Martin Payne, 60, was found dead in his Metchosin home on July 12, 2019. (Martin Payne/Facebook)

Martin Payne, 60, was found dead in his Metchosin home on July 12, 2019. (Martin Payne/Facebook)

Vancouver Island prison escapees charged in homicide of 60-year-old man

James Lee Busch and Zachary Armitage charged in relation to homicide of Martin Payne

Two inmates who escaped a Vancouver Island prison in July of last year have been charged with first-degree murder in the death of a man who lived nearby the prison.

Police announced the charges against James Lee Busch and Zachary Armitage on Saturday (June 13).

Busch, who was 42 at the time, and Armitage, who was 30, broke out of the prison in the early evening of July 7, 2019, according to Correctional Services Canada. The pair’s disappearance sparked a manhunt by West Shore RCMP.

The escapees were found two days later after commenting on an off-duty Mountie’s dog in Esquimalt. At the time of escape, Busch was serving a sentence for second-degree murder and assault and had previously served time for aggravated sexual assault and escaping custody. Armitage was serving a 13-year, 10-month sentence for robbery, aggravated assault and other offences.

READ ALSO: Sentencing delayed for escaped Metchosin prisoner

On July 12, four days after the inmates were found, West Shore RCMP attended a home in the 1000-block of Brookview Drive in Metchosin to check on the well-being of Martin Payne, 60, after he failed to show up for work. Three days earlier, on July 9, Oak Bay police had found Payne’s red Ford pickup truck on Woodburn Avenue.

Officers found Payne’s body inside his home and deemed the death as suspicious. An investigation by major crime unit detectives quickly began.

A statement from Payne’s family, also released Saturday, said he was “deeply loved,” and described him as “exceptionally gentle” and “caring” with unfailing love, support and encouragement.

“We have continued to mourn his senseless loss every day for the past 11 months,” the statement reads. “We are completely devastated and have been relying heavily on one another throughout this horrifying ordeal.”

The family thanked everyone who has supported them as well as the law enforcement agencies that have worked on the case. They have also asked that their privacy be respected as they continue to deal with the loss of Payne.

READ ALSO: Metchosin working with William Head to improve communication after prison break

Insp. Todd Preston, officer in charge of West Shore RCMP gave his condolences to the family.

“We know that this has been a very difficult time for the community and citizens of the West Shore and in particular, Metchosin,” Preston said. “We want to thank the citizens for their patience in the investigative process.”

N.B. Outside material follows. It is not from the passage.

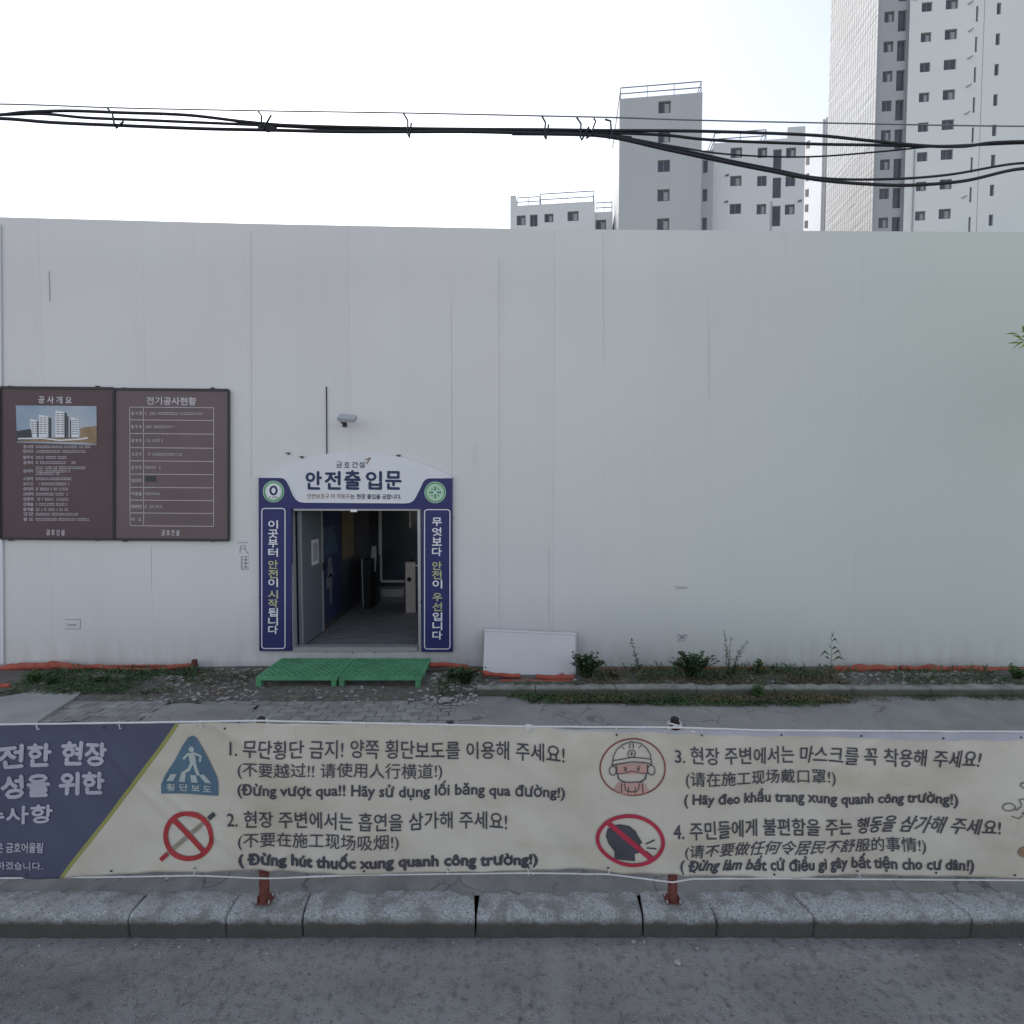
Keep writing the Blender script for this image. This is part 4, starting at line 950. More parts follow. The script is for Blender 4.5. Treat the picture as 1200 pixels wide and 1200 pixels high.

About one month after Payne’s death, residents in Metchosin spoke about their discomfort in knowing two inmates escaped William Head prison and that the public was not notified about their escape until nearly 12 hours later over Facebook.

Kym Hill and her husband Charles Knighton are Payne’s neighbours and held a vigil for him shortly after police found Payne. At the time, Hill said knowing why the escapees were in prison in the first place was “chilling” and that she would have appreciated a warning at any time of the day or night to be prepared.

Metchosin Mayor John Ranns said the District has been in communication with William Head Institution since July and that a number of changes have been made over the past 11 months. He said notification measures have been upgraded so the Metchosin fire chief, who has an alert system set up for residents, is notified of a suspected escape from the prison. Before, the chief wouldn’t be notified until an escape was confirmed.

“I have full confidence in the warden and I know the local people here are devastated by this,” Ranns said. “I feel confident that everything that can be done will be done at William Head by the local administration.”

At the end of September 2019, it was revealed in court that a Correctional Services Canada analysis deemed Armitage fit for a medium-security institution but that an override was recommended and he was moved to the low-security William Head in April 2018.

READ ALSO: Months after inmates escape Metchosin prison, community still wants answers

Ranns said he wants to see rules in place so that receiving wardens, like the one at William Head, can say no to an override.

“Let’s face it, it’s a federal institution and we don’t have any real sanction to get our way but that’s going to be our position,” Ranns said. “We won’t be satisfied until that happens. We want to let our local guys make the decision and we don’t want this happening again.”

Despite the many concerns and questions from residents over the past 11 months, Ranns said he thinks police have done a good job in ensuring they have the right evidence so “the full force of the law is thrown at” the two escapees.